──────── Records to process
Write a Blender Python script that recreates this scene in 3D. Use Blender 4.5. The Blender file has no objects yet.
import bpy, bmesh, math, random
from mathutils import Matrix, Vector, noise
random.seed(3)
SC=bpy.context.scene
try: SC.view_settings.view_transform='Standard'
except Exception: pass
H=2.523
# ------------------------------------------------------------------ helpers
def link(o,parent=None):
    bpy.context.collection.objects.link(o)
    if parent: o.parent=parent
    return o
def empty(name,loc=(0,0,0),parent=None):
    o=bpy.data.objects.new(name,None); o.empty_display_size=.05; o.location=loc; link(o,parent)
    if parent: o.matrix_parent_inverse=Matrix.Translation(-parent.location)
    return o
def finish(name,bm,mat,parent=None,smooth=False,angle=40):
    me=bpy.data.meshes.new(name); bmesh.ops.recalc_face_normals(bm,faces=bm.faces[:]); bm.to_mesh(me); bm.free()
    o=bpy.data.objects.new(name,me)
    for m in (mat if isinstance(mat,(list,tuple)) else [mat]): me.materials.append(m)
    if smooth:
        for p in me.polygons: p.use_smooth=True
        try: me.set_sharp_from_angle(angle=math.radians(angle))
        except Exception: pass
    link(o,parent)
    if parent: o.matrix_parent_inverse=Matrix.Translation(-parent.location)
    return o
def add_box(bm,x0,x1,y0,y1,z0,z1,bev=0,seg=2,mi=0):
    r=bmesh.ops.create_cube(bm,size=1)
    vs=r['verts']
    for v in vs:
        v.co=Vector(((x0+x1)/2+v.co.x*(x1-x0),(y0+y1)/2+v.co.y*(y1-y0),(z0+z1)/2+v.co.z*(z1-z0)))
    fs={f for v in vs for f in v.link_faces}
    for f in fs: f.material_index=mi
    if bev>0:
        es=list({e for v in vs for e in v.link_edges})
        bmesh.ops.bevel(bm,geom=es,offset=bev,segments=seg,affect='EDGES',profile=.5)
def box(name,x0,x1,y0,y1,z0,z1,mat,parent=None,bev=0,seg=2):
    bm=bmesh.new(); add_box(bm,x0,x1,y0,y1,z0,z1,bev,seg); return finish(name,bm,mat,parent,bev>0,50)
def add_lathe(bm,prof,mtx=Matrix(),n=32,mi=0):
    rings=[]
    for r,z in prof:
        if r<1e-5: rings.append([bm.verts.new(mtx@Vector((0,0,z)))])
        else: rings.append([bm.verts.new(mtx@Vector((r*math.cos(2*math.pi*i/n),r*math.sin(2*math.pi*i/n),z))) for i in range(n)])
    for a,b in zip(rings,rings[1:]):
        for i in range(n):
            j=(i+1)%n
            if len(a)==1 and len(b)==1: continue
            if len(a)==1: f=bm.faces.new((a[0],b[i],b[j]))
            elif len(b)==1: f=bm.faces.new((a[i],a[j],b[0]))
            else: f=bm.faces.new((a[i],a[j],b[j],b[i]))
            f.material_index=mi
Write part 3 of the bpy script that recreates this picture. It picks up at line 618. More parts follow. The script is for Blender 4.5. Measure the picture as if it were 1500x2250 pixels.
────────────────
### What to do
Reproduce the material above without altering a single character.

### Response to the task
Write a Blender Python script that recreates this scene in 3D. Use Blender 4.5. The Blender file has no objects yet.
import bpy, bmesh, math, random
from mathutils import Matrix, Vector, noise
random.seed(3)
SC=bpy.context.scene
try: SC.view_settings.view_transform='Standard'
except Exception: pass
H=2.523
# ------------------------------------------------------------------ helpers
def link(o,parent=None):
    bpy.context.collection.objects.link(o)
    if parent: o.parent=parent
    return o
def empty(name,loc=(0,0,0),parent=None):
    o=bpy.data.objects.new(name,None); o.empty_display_size=.05; o.location=loc; link(o,parent)
    if parent: o.matrix_parent_inverse=Matrix.Translation(-parent.location)
    return o
def finish(name,bm,mat,parent=None,smooth=False,angle=40):
    me=bpy.data.meshes.new(name); bmesh.ops.recalc_face_normals(bm,faces=bm.faces[:]); bm.to_mesh(me); bm.free()
    o=bpy.data.objects.new(name,me)
    for m in (mat if isinstance(mat,(list,tuple)) else [mat]): me.materials.append(m)
    if smooth:
        for p in me.polygons: p.use_smooth=True
        try: me.set_sharp_from_angle(angle=math.radians(angle))
        except Exception: pass
    link(o,parent)
    if parent: o.matrix_parent_inverse=Matrix.Translation(-parent.location)
    return o
def add_box(bm,x0,x1,y0,y1,z0,z1,bev=0,seg=2,mi=0):
    r=bmesh.ops.create_cube(bm,size=1)
    vs=r['verts']
    for v in vs:
        v.co=Vector(((x0+x1)/2+v.co.x*(x1-x0),(y0+y1)/2+v.co.y*(y1-y0),(z0+z1)/2+v.co.z*(z1-z0)))
    fs={f for v in vs for f in v.link_faces}
    for f in fs: f.material_index=mi
    if bev>0:
        es=list({e for v in vs for e in v.link_edges})
        bmesh.ops.bevel(bm,geom=es,offset=bev,segments=seg,affect='EDGES',profile=.5)
def box(name,x0,x1,y0,y1,z0,z1,mat,parent=None,bev=0,seg=2):
    bm=bmesh.new(); add_box(bm,x0,x1,y0,y1,z0,z1,bev,seg); return finish(name,bm,mat,parent,bev>0,50)
def add_lathe(bm,prof,mtx=Matrix(),n=32,mi=0):
    rings=[]
    for r,z in prof:
        if r<1e-5: rings.append([bm.verts.new(mtx@Vector((0,0,z)))])
        else: rings.append([bm.verts.new(mtx@Vector((r*math.cos(2*math.pi*i/n),r*math.sin(2*math.pi*i/n),z))) for i in range(n)])
    for a,b in zip(rings,rings[1:]):
        for i in range(n):
            j=(i+1)%n
            if len(a)==1 and len(b)==1: continue
            if len(a)==1: f=bm.faces.new((a[0],b[i],b[j]))
            elif len(b)==1: f=bm.faces.new((a[i],a[j],b[0]))
            else: f=bm.faces.new((a[i],a[j],b[j],b[i]))
            f.material_index=mi
Write part 3 of the bpy script that recreates this picture. It picks up at line 618. More parts follow. The script is for Blender 4.5. Measure the picture as if it were 1500x2250 pixels.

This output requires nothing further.